The trick to open the developer tools and kick-start the console before any page disables or hijacks it - is to simly reload the page (disable cache if needed) and hit that F12 or whatever shortcut key is to open the console. Once the console has opened, it'll continue to function even if the page does weird stuff with the console variable. Once open, the developer tools can be used to inspect the page structure and events associated with how those pages are loaded one at a time, and what handlers are associated with them. This was feasible, but wasn't much better than manually clicking the button because the hold up was the downloading of images (classic I/O being the bottleneck issue).

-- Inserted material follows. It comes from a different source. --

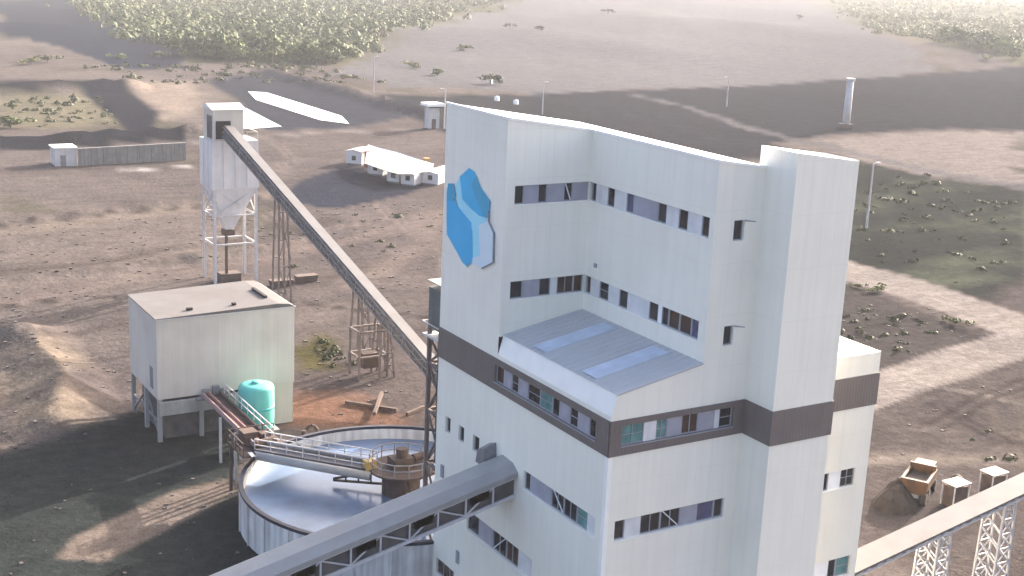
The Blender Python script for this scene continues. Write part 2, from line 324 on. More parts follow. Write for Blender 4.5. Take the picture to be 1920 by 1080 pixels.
LINES = [  # tracks: points, half width, colour, feather
 ([[216.0,296.9],[215.7,279.2],[196.6,195.0],[194.2,156.7],[195.9,124.1]], 2.2, (0.25, 0.235, 0.235), 0.006),
 ([[-40,134],[-7.0,145.8],[7.3,149.2],[24.8,157.0],[60,172]], 2.6, (0.36, 0.295, 0.24), 0.012),
 ([[-40,112],[-11.1,122.9],[-0.6,122.2],[14.0,127.2],[45,140]], 1.4, (0.16, 0.125, 0.11), 0.012),
 ([[-30,100],[0,112],[24,118],[60,134]], 1.8, (0.33, 0.26, 0.225), 0.015),
 ([[-25,84],[-5,93],[12,98],[45,112]], 1.1, (0.17, 0.135, 0.12), 0.015),
 ([[30,100],[50,118],[62,140],[80,150]], 2.0, (0.34, 0.27, 0.23), 0.015),
 ([[47,226],[64,231],[80,236],[110,236]], 1.5, (0.42, 0.36, 0.33), 0.006),
 ([[20,197.2],[28,196.4],[34.7,197],[38,197]], 0.8, (0.85, 0.80, 0.74), 0.004),
 ([[92,20],[70,16],[55,22],[45,26]], 1.0, (0.42, 0.35, 0.29), 0.02),
 ([[90,26],[74,26],[62,20],[50,6]], 0.9, (0.24, 0.195, 0.16), 0.02),
 ([[75,34],[66,24],[64,12]], 0.5, (0.22, 0.18, 0.15), 0.01),
 ([[78,33],[69,23],[67,11]], 0.5, (0.22, 0.18, 0.15), 0.01),
 ([[-14,44],[-22,41],[-40,34]], 1.2, (0.36, 0.285, 0.22), 0.015),
] + [ ([(x+dx, y+dy) for x, y in pts], 0.36, c, 0.003) for pts, c in (
 ([[-40,146],[0,152],[30,160],[44,165]], (0.10,0.08,0.072)), ([[-30,118],[0,116],[22,122],[40,134],[60,140]], (0.36,0.295,0.25)), ([[-36,104],[-4,107],[12,101],[30,84],[40,70]], (0.10,0.08,0.072)),
 ([[-18,80],[-12,98],[4,116],[30,142],[46,156]], (0.35,0.285,0.24)), ([[58,12],[70,22],[82,28],[98,30]], (0.105,0.085,0.075)), ([[66,34],[64,24],[70,14],[84,8]], (0.105,0.085,0.075)), ([[72,36],[78,26],[74,16]], (0.36,0.30,0.26)),
 ([[24,68],[36,84],[48,110],[56,150]], (0.36,0.295,0.25)), ([[-20,56],[-12,50],[-9,42],[-16,34]], (0.12,0.105,0.095)), ([[40,180],[60,200],[66,235]], (0.35,0.29,0.25)), ([[60,30],[78,34],[96,36]], (0.105,0.085,0.075)))
 for dx, dy in ((0,0),(1.2,-1.3)) ]
BERMS = [([[10, 322], [40, 326], [62, 334]], 9, 3.5), ([[0, 232], [24, 234], [52, 241]], 7, 2.6),
 ([[122, 378], [124, 300], [124, 258]], 6, 2.0),

 ([[42, 152], [36, 168], [52, 184]], 3, 0.6), ([[-14, 92], [-13, 76], [-17, 62]], 5, 1.4),
 ([[-40,139],[-7,151],[25,162]], 3, 0.9), ([[-40,106],[-11,117],[30,126]], 3, 0.7), ([[15, 120], [30, 124]], 3, 0.8)]
CX, CY = -40.0, -55.0
FLATS = [(10, 27, 34), (16, 108, 9), (46, 15, 4), (-3, 58, 13)]   # level yards: x, y, radius
def ground_z(x, y):
    x = np.asarray(x, float); y = np.asarray(y, float); d = np.hypot(x-CX, y-CY)
    z = (fbm(x/7.0, y/7.0, 3, 3)-0.5)*0.55 + (fbm(x/30.0, y/30.0, 3, 9)-0.5)*1.0
    far = np.clip((d-330)/500, 0, 1); z = z+far*(fbm(x/140.0, y/140.0, 4, 21)-0.5)*16
    f = np.ones_like(x)
    for fx, fy, fr in FLATS: f = np.minimum(f, np.clip((np.hypot(x-fx, y-fy)-fr)/8, 0.03, 1))
    pd = np.maximum(sdpoly(x, y, R['pad']), 0); f = np.minimum(f, np.clip(pd/8, 0.08, 1))
    bd = np.maximum(sdpoly(x, y, R['basin']), 0); f = np.minimum(f, np.clip(bd/12, 0.05, 1))
    z = z*f
    for pts, w, h in BERMS:
        l = sdline(x, y, pts)+(fbm(x/9.0, y/9.0, 2, 5)-0.5)*w*0.6
        z = z+h*np.clip(1-l/w, 0, 1)**1.2
    return z

def make_ground():
    az = np.concatenate([np.linspace(-6, 70, 600), np.linspace(73, 351, 94)]); az = np.radians(az)
    r = [6.0, 14, 24, 34, 44, 52]
    while r[-1] < 9000: r.append(r[-1]+min(max(0.45, 5.2e-5*r[-1]**2), 0.07*r[-1]))
    r = np.array(r); na, nr = len(az), len(r)
    A, RR = np.meshgrid(az, r); x = (CX+RR*np.sin(A)).ravel(); y = (CY+RR*np.cos(A)).ravel(); d = RR.ravel()
    z = ground_z(x, y)
    # soil colour
    w1 = (fbm(x/9.0, y/9.0, 4, 40)-0.5); w2 = (fbm(x/9.0, y/9.0, 4, 60)-0.5)
    big = np.clip(d/150, 0.5, 6)
    jx = x+w1*7*big+(fbm(x/60.0, y/60.0, 3, 70)-0.5)*4*big; jy = y+w2*7*big+(fbm(x/60.0, y/60.0, 3, 80)-0.5)*4*big
    col = np.empty((len(x), 3)); col[:] = DIRT
    n1 = fbm(x/28.0, y/11.0, 5, 100)[:, None]; col = col*(0.72+0.56*n1)
    n2 = fbm(x/60.0, y/45.0, 4, 130)
    m = np.clip((n2-0.52)*5, 0, 0.45)[:, None]; col = col*(1-m)+np.array((0.33, 0.275, 0.235))*m
    n3 = fbm(x/16.0+9, y/16.0, 4, 150); m = np.clip((n3-0.62)*6, 0, 0.6)[:, None]*np.clip((d-130)/100, 0, 1)[:, None]
    col = col*(1-m)+np.array((0.13, 0.125, 0.075))*m
    reg = np.zeros(len(x), int)
    def lay(name, c, fe, col):
        edge = 0.08 if name in ('dirtTri', 'spill', 'pad', 'berm1', 'berm2', 'berm3', 'basin', 'bandR', 'darkR') else 0.35 if name in ('bandR', 'pad', 'darkR', 'apron', 'basin', 'berm1', 'berm2', 'darkTL', 'yard', 'spill') else 1.0
        s = sdpoly(x+(jx-x)*edge, y+(jy-y)*edge, R[name]); f = fe*np.maximum(d, 60)
        m = np.clip(0.5-s/f, 0, 1)
        var = 0.84+0.32*fbm(x/14.0*(100/np.maximum(d, 100))+3, y/14.0*(100/np.maximum(d, 100)), 5, 170+len(name))
        if name in ('forestL', 'forestR'): var = 0.7+0.6*fbm(x/40.0, y/40.0, 4, 222)
        if name == 'darkR':
            g = np.clip((fbm(x/22.0, y/9.0, 4, 231)-0.5)*5, 0, 1)[:, None]
            cc = np.array(c)*(1-g)+np.array((0.155, 0.165, 0.115))*g
        else: cc = np.array(c)[None, :]
        m = m[:, None]; return col*(1-m)+cc*var[:, None]*m
    OVER = ('pad', 'berm1', 'berm2', 'berm3', 'yard', 'spill', 'basin')
    for name, c, fe in SOIL:
        if name not in OVER: col = lay(name, c, fe, col)
    for pts, hw, c, fe in LINES:
        l = sdline(x+(jx-x)*0.35, y+(jy-y)*0.35, pts); m = np.clip(0.5-(l-hw)/(fe*np.maximum(d, 60)), 0, 1)[:, None]*0.85
        col = col*(1-m)+np.array(c)*m
    for name, c, fe in SOIL:
        if name in OVER: col = lay(name, c, fe, col)
    road = np.zeros(len(x))
    for k in ('roadV1', 'roadV2'):
        s = sdpoly(x+(jx-x)*0.05, y+(jy-y)*0.05, R[k]); road = np.maximum(road, np.clip(0.5-s/(0.0035*np.maximum(d, 60)), 0, 1))
    m = road[:, None]; col = col*(1-m)+np.array(ROAD)*(0.86+0.28*fbm(x/5.0, y/5.0, 4, 300))[:, None]*m
    sdb = sdpoly(x, y, R['bandR']); sdr = sdpoly(x, y, R['darkR']); sdp = sdpoly(x, y, R['pad'])
    tl = sdpoly(x, y, R['darkTL']); pl = sdpoly(x, y, R['plain'])
    kind = np.zeros(len(x), int)
    kind[pl < 0] = 5; kind[(sdb < 0) | (sdr < 0) | (tl < 0)] = 1; kind[road > 0.5] = 2; kind[sdp < 0] = 3
    idx = np.arange(nr*na).reshape(nr, na)
    a = idx[:-1, :]; b = idx[1:, :]; a2 = np.roll(a, -1, 1); b2 = np.roll(b, -1, 1)
    quads = np.stack([a, a2, b2, b], -1).reshape(-1, 4)[:, ::-1]
    fk = kind[quads].max(1)
    V = np.stack([x, y, z], 1)
    gm = ground_material()
    for k, nm in ((0, 'ground'), (1, 'tailings_flat'), (2, 'dirt_road'), (3, 'gravel_yard'), (5, 'sandy_plain')):
        q = quads[fk == k]
        if not len(q): continue
        used, inv = np.unique(q, return_inverse=True)
        me = bpy.data.meshes.new(nm); me.vertices.add(len(used)); me.vertices.foreach_set('co', V[used].ravel())
        me.loops.add(q.size); me.loops.foreach_set('vertex_index', inv.ravel().astype(np.int32))
        me.polygons.add(len(q)); me.polygons.foreach_set('loop_start', np.arange(0, q.size, 4, dtype=np.int32))
        me.polygons.foreach_set('loop_total', np.full(len(q), 4, np.int32))
        me.polygons.foreach_set('use_smooth', np.ones(len(q), bool))
        me.update(calc_edges=True)
        at = me.color_attributes.new('soil', 'FLOAT_COLOR', 'POINT')
        at.data.foreach_set('color', np.c_[col[used], np.ones(len(used))].astype(np.float32).ravel())
        me.materials.append(gm); me.validate()
        o = bpy.data.objects.new(nm, me); COL.objects.link(o); o['kind'] = 'structure'

def ground_material():
    m = bpy.data.materials.new('bare_soil'); m.use_nodes = True
    N = m.node_tree.nodes; L = m.node_tree.links; b = N['Principled BSDF']
    b.inputs['Roughness'].default_value = 1.0; b.inputs['Specular IOR Level'].default_value = 0.0
    at = N.new('ShaderNodeAttribute'); at.attribute_name = 'soil'
    g = N.new('ShaderNodeNewGeometry')
    sc0 = N.new('ShaderNodeMix'); sc0.data_type = 'RGBA'; sc0.blend_type = 'MULTIPLY'; sc0.inputs[0].default_value = 1
    sc0.inputs[7].default_value = (0.285, 0.292, 0.308, 1); L.new(at.outputs['Color'], sc0.inputs[6]); cur = sc0.outputs[2]
    for sc, lo, hi, st in ((0.9, 0.80, 1.20, (1, 1, 1)), (5.0, 0.74, 1.26, (1, 1, 1)), (0.25, 0.84, 1.16, (0.6, 1.6, 1))):
        mp = N.new('ShaderNodeMapping'); mp.inputs['Scale'].default_value = st; L.new(g.outputs['Position'], mp.inputs['Vector'])
        nz = N.new('ShaderNodeTexNoise'); nz.inputs['Scale'].default_value = sc; nz.inputs['Detail'].default_value = 7
        L.new(mp.outputs['Vector'], nz.inputs['Vector'])
        mr = N.new('ShaderNodeMapRange'); mr.inputs['From Min'].default_value = 0.3; mr.inputs['From Max'].default_value = 0.7
        mr.inputs['To Min'].default_value = lo; mr.inputs['To Max'].default_value = hi; L.new(nz.outputs['Fac'], mr.inputs['Value'])
        mx = N.new('ShaderNodeMix'); mx.data_type = 'RGBA'; mx.blend_type = 'MULTIPLY'; mx.inputs[0].default_value = 1
        L.new(cur, mx.inputs[6]); L.new(mr.outputs['Result'], mx.inputs[7]); cur = mx.outputs[2]
    L.new(cur, b.inputs['Base Color'])
    nz = N.new('ShaderNodeTexNoise'); nz.inputs['Scale'].default_value = 1.6; nz.inputs['Detail'].default_value = 8
    L.new(g.outputs['Position'], nz.inputs['Vector'])
    bp = N.new('ShaderNodeBump'); bp.inputs['Strength'].default_value = 0.5; bp.inputs['Distance'].default_value = 0.25
    L.new(nz.outputs['Fac'], bp.inputs['Height']); L.new(bp.outputs['Normal'], b.inputs['Normal'])
    return m
make_ground()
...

Another more convenient way is to simply simulate what the human might do in such situations, which is clicking the next button to load the rest of the pages. However, doing this too quickly makes the pages load in the wrong order. So there has to be an artificial delay between one click and the next. And it has to be enough to guarantee that the pages load in order.

// set initial page count to pages loaded (will be 1)
var pages = $('#pdf-viewer > img').length;

// temp0 is obtained by using the element clicker
// and selecting the next page button
var rec_page_load = function() {
	// if all pages have loaded, 
	// return without doing anything more
	if (pages >= 86) { return; }
	// more pages left to load
	setTimeout(function() {
		// check if any new pages have loaded 
		// by comparing page count with stored variable
		// if new pages have loaded, increment counter
		if ($('#pdf-viewer > img').length > pages) {
			pages = pages + 1; };
	}, 3000);

Once the pages are loaded, using the developer tools to copy that DOM element/node containing the document pages (as images) and exporting them to another HTML file without the rest of the code is essential to print them into a PDF since the webpage blocks printing. This is interesting, because the total size of those pages is about 150MB. Not a lightweight document. Printing them in A4 size does reduce it to some extent, but to actually have a decent sized document, you can use image compression tools. Though these result in a loss of text readability.

In conclusion, I think all this was a waste of my time, of several people's time, without any respect for the users of these standards. What was ironic and made this more painful was the touting of this standard as "free" by all the people who have worked hard on this document over a significant period of time. To take that work, and to put it into such a user-hostile environment is unethical.